● To do: In the entries that follow, the first line to write out is the one containing "Model this scene", and the last is the one containing "return m, nt, nt.nodes['Principled BSDF']". Reproduce that stretch exactly, with nothing before or after it.
## begin Supplied data
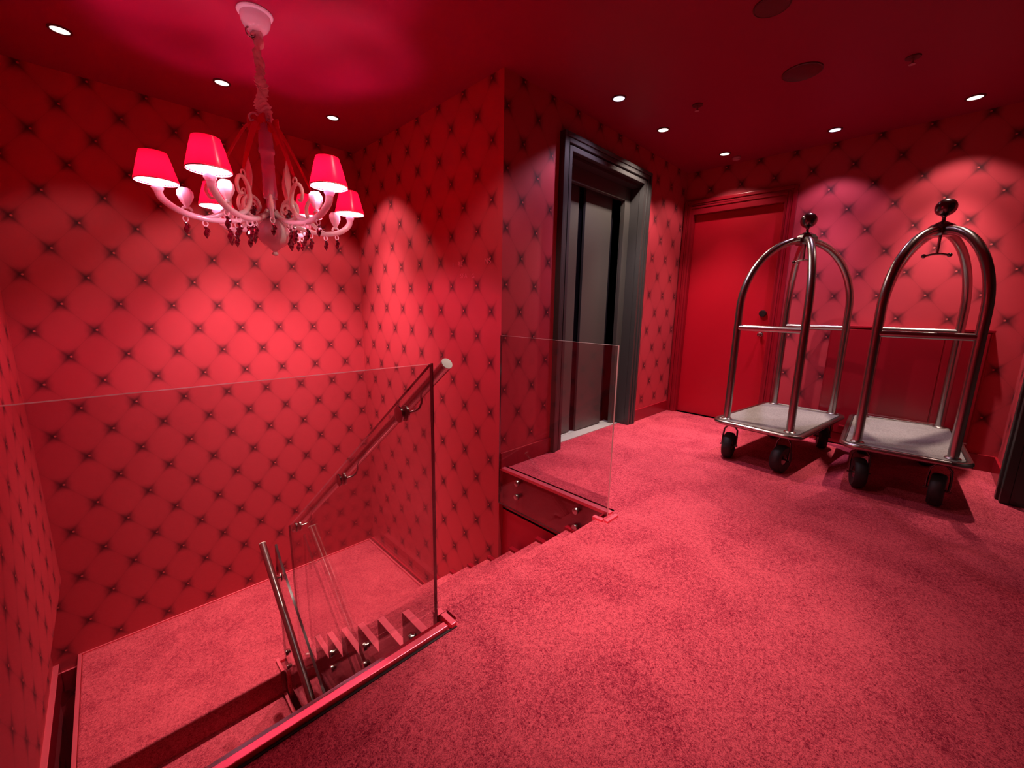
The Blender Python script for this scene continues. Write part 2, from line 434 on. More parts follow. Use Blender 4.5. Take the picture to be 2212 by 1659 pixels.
## end Supplied data
## begin Supplied data
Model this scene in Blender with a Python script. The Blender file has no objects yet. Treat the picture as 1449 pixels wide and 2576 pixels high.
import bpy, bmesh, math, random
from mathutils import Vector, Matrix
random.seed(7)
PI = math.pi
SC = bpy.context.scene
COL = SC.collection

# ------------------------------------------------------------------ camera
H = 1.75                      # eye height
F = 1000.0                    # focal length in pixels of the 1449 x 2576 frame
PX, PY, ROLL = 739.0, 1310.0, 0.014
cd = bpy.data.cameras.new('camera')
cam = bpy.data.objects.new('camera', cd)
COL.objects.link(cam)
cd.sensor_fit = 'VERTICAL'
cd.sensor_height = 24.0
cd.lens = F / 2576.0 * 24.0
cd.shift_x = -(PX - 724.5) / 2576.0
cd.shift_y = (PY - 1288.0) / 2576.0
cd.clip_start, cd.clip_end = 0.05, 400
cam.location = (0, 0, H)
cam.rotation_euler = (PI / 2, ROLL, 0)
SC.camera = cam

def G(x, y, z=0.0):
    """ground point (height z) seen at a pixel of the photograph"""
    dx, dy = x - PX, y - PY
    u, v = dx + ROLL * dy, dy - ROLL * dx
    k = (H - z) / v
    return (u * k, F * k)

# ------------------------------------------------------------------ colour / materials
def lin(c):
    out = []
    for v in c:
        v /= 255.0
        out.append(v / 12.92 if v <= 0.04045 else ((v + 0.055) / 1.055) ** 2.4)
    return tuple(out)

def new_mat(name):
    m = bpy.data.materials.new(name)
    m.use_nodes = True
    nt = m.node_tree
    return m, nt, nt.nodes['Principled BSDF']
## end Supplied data
● Response to the task:
Model this scene in Blender with a Python script. The Blender file has no objects yet. Treat the picture as 1449 pixels wide and 2576 pixels high.
import bpy, bmesh, math, random
from mathutils import Vector, Matrix
random.seed(7)
PI = math.pi
SC = bpy.context.scene
COL = SC.collection

# ------------------------------------------------------------------ camera
H = 1.75                      # eye height
F = 1000.0                    # focal length in pixels of the 1449 x 2576 frame
PX, PY, ROLL = 739.0, 1310.0, 0.014
cd = bpy.data.cameras.new('camera')
cam = bpy.data.objects.new('camera', cd)
COL.objects.link(cam)
cd.sensor_fit = 'VERTICAL'
cd.sensor_height = 24.0
cd.lens = F / 2576.0 * 24.0
cd.shift_x = -(PX - 724.5) / 2576.0
cd.shift_y = (PY - 1288.0) / 2576.0
cd.clip_start, cd.clip_end = 0.05, 400
cam.location = (0, 0, H)
cam.rotation_euler = (PI / 2, ROLL, 0)
SC.camera = cam

def G(x, y, z=0.0):
    """ground point (height z) seen at a pixel of the photograph"""
    dx, dy = x - PX, y - PY
    u, v = dx + ROLL * dy, dy - ROLL * dx
    k = (H - z) / v
    return (u * k, F * k)

# ------------------------------------------------------------------ colour / materials
def lin(c):
    out = []
    for v in c:
        v /= 255.0
        out.append(v / 12.92 if v <= 0.04045 else ((v + 0.055) / 1.055) ** 2.4)
    return tuple(out)

def new_mat(name):
    m = bpy.data.materials.new(name)
    m.use_nodes = True
    nt = m.node_tree
    return m, nt, nt.nodes['Principled BSDF']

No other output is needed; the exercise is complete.